Asian demand outlook

It is noteworthy to assess the comment of Mr. Al-Falih that “the oil market would balance itself in 2017 even if producers did not intervene” by looking at the oil demand of the new Asian Market. Oil has a promising future in this market as the demand is high and the structure and the economic situation allow growth.

China’s Stable Economy

As one of the world’s largest energy product importer, China economy has impact on oil price. There are some early indicator showing that China economy in November is stable.

The China Satellite Manufacturing Index rose to 51.4 this month, the highest since mid-2011. The index uses commercial satellite imagery to monitor activity of industrial facilities. The index also follows similar rule to official manufacturing purchasing managers index. A readings above 50 indicates expansion.

The S&P Global Platts China Steel Sentiment Index jumped to 59.37 from 48.92 in October as market sentiment is more optimistic on higher prices number of orders. The Market News International China Business Sentiment Indicator rose to 53.1 this month from 52.2 in October. The index is made from a survey of business leaders listed on the Shanghai and Shenzhen stock exchanges.

This factor positively affects WTI oil price.

Asian Market contango structure

U.S and European oil producer are targeting Asian Market (Japan, South Korea, Thailand, Laos, etc.) because of the contango structure of the market has made future price of the commodity higher than its expected price in the future. Therefore, seller enjoy the gain by having long-journey shipment. Buyer from Asia also benefit from a variety of oil (Brent, WTI, etc.) As a result, Asian demand increase and positively affect the price.

Indian Market local producer

India is a fastest growing oil consuming market of the world. The country recently attract investment to build more local oil and gas field, in order to reduce foreign purchase of oil.
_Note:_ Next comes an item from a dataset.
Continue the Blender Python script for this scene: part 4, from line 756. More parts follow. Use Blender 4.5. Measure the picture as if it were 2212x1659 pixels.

They are looking for 34 of 46 discovered fields with can provides more than India’s current total annual output, according to a government statement. Oil Minister Dharmendra Pradhan said the bids for the fields will be finish by December-end

More local producers means that foreign oil demand will decrease in the future. This may push the oil price down.

U.S factors

Crude oil inventory

After three straight weeks of build up, U.S crude oil inventory fell 1.3 million barrel last week, according to EIA data published on Wednesday. Imports dropped and refinery raised output causing the oil stock to fell. Generally, this information should have pushed the price up. Perhaps the expectation for the meeting of OPEC has stronger impact than U.S inventory data this week. U.S crude oil inventory will be reported by API today and by EIA officials on Wednesday

Donald Trump speech and drilling activity.

Elected President Donald Trump announced that restrictions on shale oil  production will be lifted in the first 100 days of his protectionist policies . According to Baker Hughes, U.S crude oil rig count rose by 3 to 474 last week, the 20th increase in the last 22 weeks. This data support production fall and hence put pressure on price. If the new President plan start being implemented next year, drilling activity in U.S could rise and drive the price down in the future.

U.S Dollar Index


Figure 3: Dollar Index D1 Chart. From

The value of USD directly affect WTI price – a commodity denominated in the U.S currency. The index slightly fell since Monday and is currently at 101.39, due to the profit taking after last week’s strong move. Besides, the Dallas Fed manufacturing index, which turned positive for the first time in nearly two years and rose to its highest level since July 2014, indicates that the U.S economy is strong and ready for the rate hike, hence the currency fundamental is intact. The uptrend could continue soon. As a result, WTI price decreased.